We like to spin yarns and tell ‘whoppers’ about the ones that ‘got away’ much like we like to hear someone tell a great ghost story around a campfire; the drama and entertainment lay in the details. How you craft your tale is akin to building a great structure – key elements, build one upon the other with careful planning so that each fact adds strength and verisimilitude of the tale. If you rush it, you’ll slip up and someone will call you out on a blatant inconsistency. Consequently, you’ll be forced to take a few steps back or try to explain it away. The flow is interrupted. You must now divert spend energy tweaking your tale on the fly to compensate for poor continuity. The foundation has been shaken. Too many of these cracks and the story falls apart and you are mocked for telling such an absurd tale.

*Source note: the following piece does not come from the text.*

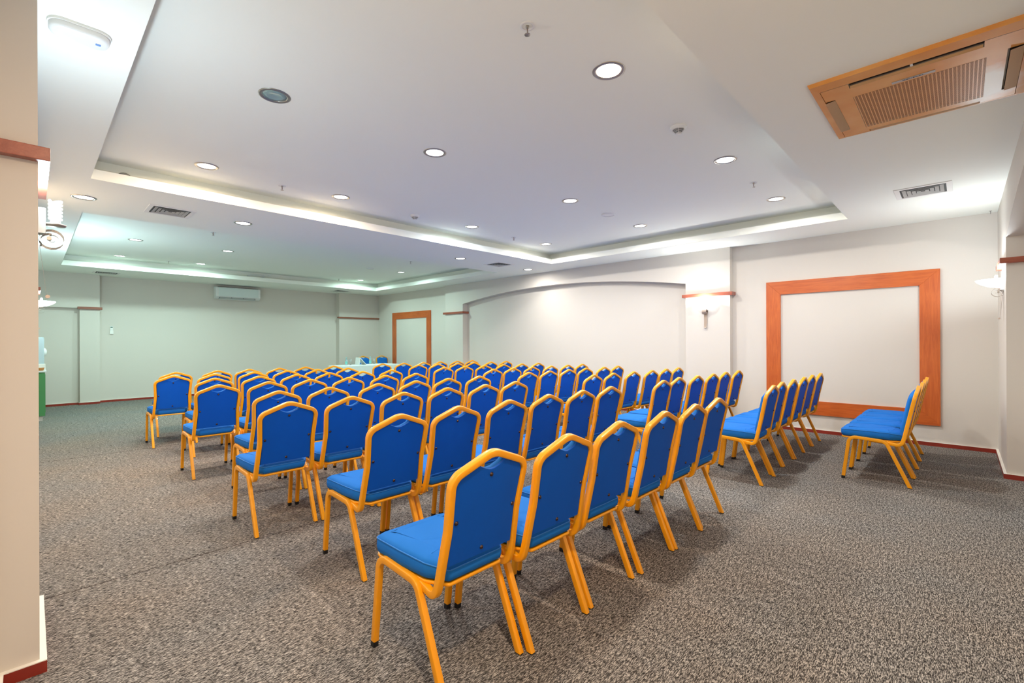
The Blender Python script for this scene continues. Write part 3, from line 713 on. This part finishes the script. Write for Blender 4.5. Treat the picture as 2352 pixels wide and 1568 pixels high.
bmesh.ops.rotate(bm, verts=bm.verts, cent=(0, -.16, .01), matrix=Matrix.Rotation(-.5, 3, 'X')); newmesh('louvre', bm, M_white, t)
for i in range(4):
    bm = bmesh.new(); box(bm, -w_ + .085 + i * .285, -w_ + .10 + i * .285, -.19, -.17, .028, .042); newmesh('clip', bm, M_black, t)
bm = bmesh.new(); box(bm, -w_ + .05, w_ - .05, -.19, -.04, .3185, .3215); newmesh('intake_grille', bm, mat('intake', srgb(90, 96, 96), .6), t)
t = thing('remote_control', 'small white remote control in a holder on the far wall by the left column', 'remote control', (1.327, YA, 1.60))
bm = bmesh.new(); box(bm, -.028, .028, -.022, 0, 0, .17, 0, .006); newmesh('body', bm, M_white, t)
bm = bmesh.new(); box(bm, -.020, .020, -.0235, -.021, .135, .160); newmesh('display', bm, mat('lcd', srgb(70, 110, 100), .2), t)
bm = bmesh.new(); box(bm, -.033, .033, -.028, -.0, -.012, .07, 0, .003); newmesh('holder', bm, M_gridw, t)
def outlet(x, label):
    t = thing('wall_outlet', label, 'outlet', (x, YA, .525), 0, 'white wall outlets')
    bm = bmesh.new(); box(bm, -.04, .04, -.012, 0, -.04, .04, 0, .003); newmesh('plate', bm, M_white, t)
    bm = bmesh.new(); lathe(bm, [(0, 0), (.019, 0), (.019, .001)], 18)
    for v in bm.verts: v.co = Vector((v.co.x, -.0125 - v.co.z, v.co.y))
    newmesh('socket', bm, mat('socket_grey', srgb(150, 150, 148), .5), t)
outlet(3.753, 'white wall socket low on the far wall, left one of the two')
outlet(3.965, 'white wall plate low on the far wall, right one of the two')

# ------------------------------------------------------------------ coil of cable and dark cap in the coves
bm = bmesh.new(); pth = []
for k in range(0, 6 * 16 + 1):
    a_ = 2 * PI * k / 16; tn = k // 16
    pth.append((.0 + (.19 + .012 * math.sin(tn * 2.1)) * math.cos(a_) + .008 * tn, .010 * math.sin(tn * 3.0 + a_), .046 * math.sin(a_ + .1 * tn) + .004 * math.sin(tn * 5.)))
sweep(bm, pth, circ(.0035, 6), (0, 1, 0)); tt = [(.21, 0, .0), (.30, 0, .03), (.28, 0, .06), (.36, 0, .045)]
sweep(bm, fillet(tt, .03), circ(.0035, 6), (0, 1, 0))
o = newmesh('cable_coil', bm, mat('white_cable', srgb(236, 240, 238), .5), None, smooth=True); o.location = (3.985, 12.93, 3.065); o.rotation_euler = (.55, 0, 0)
tag(o, 'coiled white cable hanging over the back edge of the far ceiling tray', 'cable')
bm = bmesh.new(); lathe(bm, [(0, 0), (.055, 0), (.065, .006), (.06, .014), (0, .018)], 28); o = newmesh('cover_disc', bm, M_grey, None, smooth=True); o.location = (.655, 5.985, 3.005); o.rotation_euler = (-1.25, 0, 0)
tag(o, 'dark round cover lying in the cove at the far left corner of the near tray', 'cover')
bm = bmesh.new(); sweep(bm, fillet([(0, 0, 0), (0, 0, -.022), (.012, 0, -.034), (.02, 0, -.024)], .008), circ(.004, 6), (1, 0, 0)); lathe(bm, [(0, -.001), (.014, -.001), (.014, .0)], 12)
o = newmesh('ceiling_hook', bm, M_steel, None, smooth=True); o.location = (8.06, -.262, ZC); tag(o, 'small metal hook in the ceiling above the right wall lamp', 'hook')

# ------------------------------------------------------------------ green cabinet corner at left
t = thing('green_cabinet', 'green laminate cabinet with a white worktop behind the left pillars', 'cabinet', (0, 11.7, 0))
bm = bmesh.new(); box(bm, -.44, .18, 0, 1.6, .09, .862, 0, .003); newmesh('body', bm, M_green, t)
bm = bmesh.new(); box(bm, -.44, .15, .04, 1.56, 0.0, .088); newmesh('plinth', bm, mat('plinth_grey', srgb(206, 206, 200), .5), t)
bm = bmesh.new(); box(bm, -.44, .198, -.015, 1.62, .864, .892, 0, .003); newmesh('worktop', bm, M_white, t)
bm = bmesh.new(); box(bm, .181, .186, .10, .75, .14, .82, 0, .001); newmesh('door', bm, M_green, t)
bm = bmesh.new(); box(bm, .181, .186, .80, 1.5, .14, .82, 0, .001); newmesh('door', bm, M_green, t)
t = thing('bread_basket', 'small wicker basket on the worktop of the green cabinet', 'basket', (.10, 11.80, .892))
bm = bmesh.new(); lathe(bm, [(0, 0), (.062, 0), (.075, .045), (.079, .05), (.071, .047), (.058, .006), (0, .006)], 24); newmesh('bowl', bm, M_basket, t, smooth=True)
bm = bmesh.new()
for k in range(7):
    a_ = k * 2.4; r = .035 if k else 0
    bmesh.ops.create_icosphere(bm, subdivisions=2, radius=.022, matrix=Matrix.Translation((r * math.cos(a_), r * math.sin(a_), .036)) @ Matrix.Diagonal((1.2, .8, .7, 1)))
o = newmesh('sachets', bm, mat('tan_sachets', srgb(222, 178, 130), .6, noise=.3, nscale=50), t, smooth=True); o['kind'] = 'stuff'
bm = bmesh.new(); box(bm, -.12, .19, 11.95, 12.15, .892, 1.0, 0, .003); tag(newmesh('cardboard_box', bm, M_gridw), 'white box behind the basket on the green cabinet', 'box')
t = thing('drink_dispenser', 'pale blue-white drink dispenser with a rounded spout on the green cabinet', 'dispenser', (.03, 12.4, .892))
bm = bmesh.new(); box(bm, -.16, .15, -.14, .14, 0, .60, 0, .03); newmesh('body', bm, mat('pale_blue_plastic', srgb(196, 214, 222), .3, coat=.3), t, auto=50)
bm = bmesh.new(); bmesh.ops.create_uvsphere(bm, u_segments=20, v_segments=12, radius=.075, matrix=Matrix.Translation((.135, -.04, .32)) @ Matrix.Diagonal((.7, .9, 1.15, 1))); newmesh('spout_cover', bm, M_white, t, smooth=True)

# ------------------------------------------------------------------ front table
TX0, TX1, TY0, TY1, TZ = 5.58, 7.30, 11.45, 12.25, .752
t = thing('front_table', 'long table at the front of the room under a white cloth', 'table', ((TX0 + TX1) / 2, (TY0 + TY1) / 2, 0))
hx, hy = (TX1 - TX0) / 2, (TY1 - TY0) / 2
bm = bmesh.new(); box(bm, -hx + .01, hx - .01, -hy + .01, hy - .01, TZ - .03, TZ - .004); newmesh('tabletop', bm, M_gridw, t)
for sx_ in (-1, 1):
    for sy_ in (-1, 1):
        bm = bmesh.new(); x, y = sx_ * (hx - .10), sy_ * (hy - .10); lathe(bm, [(0, 0), (.016, 0), (.016, TZ - .03), (0, TZ - .03)], 10, cx=x, cy=y); newmesh('leg', bm, M_grey, t)
# draped cloth: rippled skirt
bm = bmesh.new(); per = []
N = 120
def pp(s):
    L_ = [(2 * hx), (2 * hy), (2 * hx), (2 * hy)]; tot = sum(L_); s = (s % 1) * tot
    if s < L_[0]: return (-hx + s, -hy, 0, -1)
    s -= L_[0]
    if s < L_[1]: return (hx, -hy + s, 1, 0)
    s -= L_[1]
    if s < L_[2]: return (hx - s, hy, 0, 1)
    s -= L_[2]; return (-hx, hy - s, -1, 0)
ring0, ring1, ring2 = [], [], []
for i in range(N):
    x, y, nx, ny = pp(i / N); wv = .012 * math.sin(i * 1.3) + .006 * math.sin(i * 2.9)
    ring0.append(bm.verts.new((x, y, TZ))); ring1.append(bm.verts.new((x + nx * .006, y + ny * .006, TZ - .02)))
    ring2.append(bm.verts.new((x + nx * (.018 + wv), y + ny * (.018 + wv), .04)))
for A, B in ((ring0, ring1), (ring1, ring2)):
    for i in range(N): bm.faces.new((A[i], A[(i + 1) % N], B[(i + 1) % N], B[i]))
bm.faces.new(ring0); bmesh.ops.recalc_face_normals(bm, faces=bm.faces)
o = newmesh('tablecloth', bm, M_cloth, None, auto=40); o.location = t.location; tag(o, 'white cloth draped to the floor over the front table', 'tablecloth')
def make_bottle():
    t = thing('water_bottle', '', 'bottle', group='water bottles on the front table')
    bm = bmesh.new(); lathe(bm, [(0, 0), (.030, 0), (.032, .01), (.032, .12), (.026, .15), (.013, .175), (.012, .195)], 16); newmesh('body', bm, M_water, t, smooth=True)
    bm = bmesh.new(); lathe(bm, [(.0325, .03), (.0328, .05), (.0328, .095), (.0325, .10)], 16); newmesh('wrapper', bm, M_aqua, t, smooth=True)
    bm = bmesh.new(); lathe(bm, [(.014, .192), (.014, .21), (0, .212)], 12); newmesh('cap', bm, M_aqua, t, smooth=True)
    return t
def make_glass():
    t = thing('stemmed_glass', '', 'glass', group='stemmed glasses on the front table')
    bm = bmesh.new(); lathe(bm, [(0, 0), (.030, .001), (.030, .003), (.004, .008), (.004, .07), (.02, .085), (.033, .115), (.030, .165)], 16); newmesh('bowl', bm, M_glass, t, smooth=True)
    return t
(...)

Then there are those bewildering fabrications that crop up on the spot to help us get out of some type of jam. These tales are different on one main front: motivation. What is the motive in crafting this tale? Is it really to entertain or perhaps to exonerate one’s self? To inject oneself into some high drama to inflate one’s sense of self worth? Mostly it’s to get out of a jam. The tale, which may contain kernels of truth is made up on impulse, which places the tale on an unstable foundation right from the get go. There are no weight-bearing cornerstones to allow the tale to grow in strength and be able to sustain itself under its own weight; to stand up to scrutiny.
There are times when telling an exaggerated anecdote costs nothing more than a few eye-rolls and groans. Unless you are telling it to the media to cover up some post-libations shenanigans. Then you can be left treading water tethered to an anchor. Plus, in this digital age if you tell someone you fought off a grizzly bear while landing a 132-pound sturgeon from the shore, someone will likely ask “where’s the photo? Why didn’t you take a selfie?” If you tell someone you were robbed at gunpoint but you were cool as a cucumber, you may want to see if Big Brother was watching over what really went down.